While Gulf Power does not service the Jefferson County area, Duke Energy Florida has released its own statement, declaring that it recently filed a plan with the Florida Public Service Commission on Tuesday, April 30, in order to avoid having their consumers pay a rate increase in order to cover Duke Energy's power restoration costs.
During Hurricane Michael, it is reported that Duke Energy paid an estimated $221 million in recovering its damaged lines, poles and infrastructure, with more than 5,500 line and field workers working during the weeks following the hurricane to restore power to Duke Energy's customers.
If Duke Energy's proposal to the Florida Public Service Commission is approved, then the company will be able to apply federal tax reform savings to pay for their storm costs, rather than increasing customer rates to cover repairs.
Duke Energy advises that this approach will save residential customers $6.95 per 1,000 kWh of electricity on a typical monthly bill.
“The Florida Panhandle is still recovering from the damage to homes, businesses, infrastructure and tourism as a result of Hurricane Michael,” said Catherine Stempien, Duke Energy Florida state president. “We appreciate the Office of Public Counsel, Southern Alliance for Clean Energy and other consumer advocates who helped find a creative solution to avoid the cost impact of the significant restoration and rebuild work that was unprecedented on our system.”
Hurricane Michael was the first hurricane to require the complete rebuild of three distribution feeders and 34 miles of transmission lines served by Duke Energy Florida.
Community Relations Director Kaitlyn Culpepper at Tri-County Electric Cooperative (TCEC) has also advised that TCEC “has no plans to raise rates or implement any fees as a result of Hurricane Michael.”
The majority of TCEC's service territory was further east than Hurricane Michael impacted, and Culpepper says their service area and power-grid infrastructure fared well, compared to the harder-hit areas west of Tallahassee.
“Annually, we budget and plan for potential storm damage to our system.
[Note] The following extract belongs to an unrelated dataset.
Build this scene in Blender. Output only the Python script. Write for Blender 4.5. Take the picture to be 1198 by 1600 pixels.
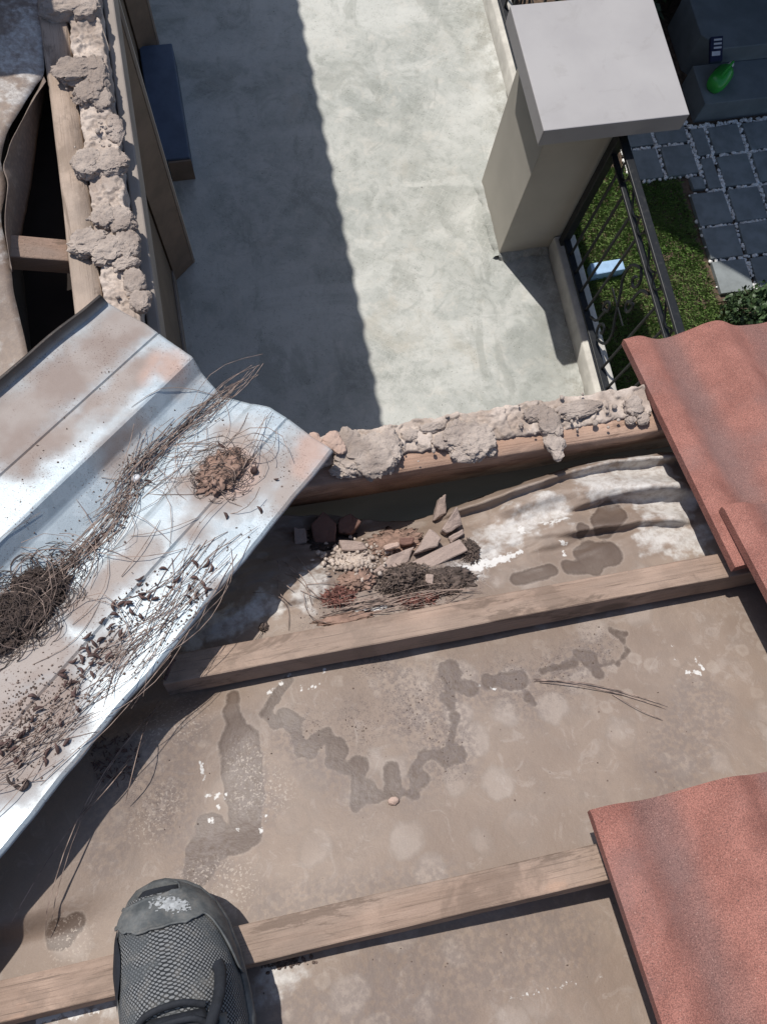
import bpy, math, random
import numpy as np
from mathutils import Matrix, Vector

for o in list(bpy.data.objects):
    bpy.data.objects.remove(o)
random.seed(4)
rng = np.random.default_rng(7)
scene = bpy.context.scene
C = scene.collection

# ---------------------------------------------------------------- camera
H = 3.55                       # camera height above the patio slab
FPX, CX, CY = 1208.0, 599.0, 800.0
_N = np.array([-99.0, 280.0, 1208.0]); _N /= np.linalg.norm(_N)
_B = np.array([1.0, -0.17, 0.0]); _B[2] = -(_B @ _N) / _N[2]; _B /= np.linalg.norm(_B)
_A = np.cross(_B, _N)
if _A[1] > 0: _A = -_A
cam = bpy.data.cameras.new('camera')
cam.sensor_fit = 'VERTICAL'; cam.sensor_height = 24.0; cam.lens = 24.0 * FPX / 1600.0
cam.clip_start = 0.02; cam.clip_end = 2000
cam_ob = bpy.data.objects.new('camera', cam); C.objects.link(cam_ob)
def _col(k, s): return Vector((s*_B[k], s*_A[k], -s*_N[k]))
r_, u_, b_ = _col(0, 1), _col(1, -1), _col(2, -1)
cam_ob.matrix_world = Matrix(((r_.x, u_.x, b_.x, 0), (r_.y, u_.y, b_.y, 0), (r_.z, u_.z, b_.z, H), (0, 0, 0, 1)))
scene.camera = cam_ob

# ---------------------------------------------------------------- light
SUN_T = Vector((0.26, -0.53, -1.0)).normalized()      # direction the sunlight travels
el = math.asin(-SUN_T.z); az = math.atan2(-SUN_T.x, -SUN_T.y)
world = bpy.data.worlds.new('World'); scene.world = world; world.use_nodes = True
wn = world.node_tree; wn.nodes.clear()
sky = wn.nodes.new('ShaderNodeTexSky'); sky.sky_type = 'NISHITA'; sky.sun_disc = False
sky.sun_elevation = el; sky.sun_rotation = az
bg = wn.nodes.new('ShaderNodeBackground'); bg.inputs[1].default_value = 0.12
wo = wn.nodes.new('ShaderNodeOutputWorld')
wn.links.new(sky.outputs[0], bg.inputs[0]); wn.links.new(bg.outputs[0], wo.inputs[0])
sun = bpy.data.lights.new('sun', 'SUN'); sun.energy = 4.6; sun.angle = math.radians(0.55); sun.color = (1.0, 0.955, 0.89)
sun_ob = bpy.data.objects.new('sun', sun); C.objects.link(sun_ob)
sun_ob.rotation_euler = SUN_T.to_track_quat('-Z', 'Y').to_euler(); sun_ob.location = (-1, 1, 8)
vs = scene.view_settings
vs.view_transform = 'Standard'; vs.look = 'None'; vs.gamma = 1.0; vs.use_curve_mapping = False; vs.exposure = 0.0

# ---------------------------------------------------------------- survey helpers (camera-relative metres)
TAN = 0.404; TH = math.atan(TAN); CT, ST = math.cos(TH), math.sin(TH)
def ray(px, py):
    d = np.array([(px - CX)/FPX, (py - CY)/FPX, 1.0])
    return np.array([d @ _B, d @ _A, -(d @ _N)])
def pl(px, py, h, s=0.0, sx=0.0):
    """point of the plane z = -(h + s*y + sx*x) seen at a photo pixel"""
    r = ray(px, py); return r * (-h / (r[2] + s*r[1] + sx*r[0]))
def rf(px, py, h=1.05): return pl(px, py, h, TAN)             # near roof slope
def vl(px, py, dz=0.0): return pl(px, py, 0.9699 - dz, 0.2022, 0.2022)   # valley flashing
def vuv(px, py):
    p = vl(px, py); return (p[0]+p[1])/2**.5, (p[0]-p[1])/2**.5
def R(x, y, dn=0.0):                                          # near roof: y horizontal, dn above batten tops
    return np.array([x, y + ST*dn, -(1.0 + TAN*y) + CT*dn])
def up(p): p = np.array(p, float); p[..., 2] += H; return p   # to world z

# ---------------------------------------------------------------- noise
_perm = np.random.default_rng(3).permutation(256); _perm = np.concatenate([_perm, _perm, _perm])
_grad = np.random.default_rng(5).normal(size=(256, 3)); _grad /= np.linalg.norm(_grad, axis=1)[:, None]
def perlin(p):
    p = np.asarray(p, float); i = np.floor(p).astype(int); f = p - i; i &= 255
    w = f*f*f*(f*(f*6-15)+10); out = 0
    for dx in (0, 1):
        for dy in (0, 1):
            for dz in (0, 1):
                h = _perm[_perm[_perm[i[..., 0]+dx] + i[..., 1]+dy] + i[..., 2]+dz]
                g = _grad[h]; d = f - np.array([dx, dy, dz])
                ww = (w[..., 0] if dx else 1-w[..., 0])*(w[..., 1] if dy else 1-w[..., 1])*(w[..., 2] if dz else 1-w[..., 2])
                out = out + ww*(g*d).sum(-1)
    return out
def fbm(p, octv=4, billow=False):
    p = np.asarray(p, float); a, s, o = 1.0, 0.0, 0
    for k in range(octv):
        n = perlin(p + 17.3*k)
        s = s + a*(np.abs(n)*2-0.5 if billow else n); p = p*2.03; a *= 0.5
    return s
def sstep(a, b, x):
    t = np.clip((x-a)/(b-a), 0, 1); return t*t*(3-2*t)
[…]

With the support of FEMA reimbursements, the impact of Hurricane Michael to our infrastructure was within the range of what we prepare for financially,” adds Culpepper.
While both of the energy companies that service Jefferson County residents have advised that they have no plans to raise customer fees, there is currently a bill (SB 796) awaiting Governor DeSantis' signature that will allow utility companies to raise rates in preparation of a future major storm.
The rate-raising will allow companies to prepare for the storm and harden their electrical grid, including moving the power lines under ground.
Experts have estimated that customers may see $4 a month increases on their bill, should utility companies take part in the hardening plan.
“It is in the state’s interest to strengthen electric utility infrastructure to withstand extreme weather conditions by promoting the overhead hardening of electrical transmission and distribution facilities, the undergrounding of certain electrical distribution lines, and vegetation management,” reads SB 796.
Even if Gov. DeSantis does not have place his signature on the bill, the bill and it's permission for raising rates will become law.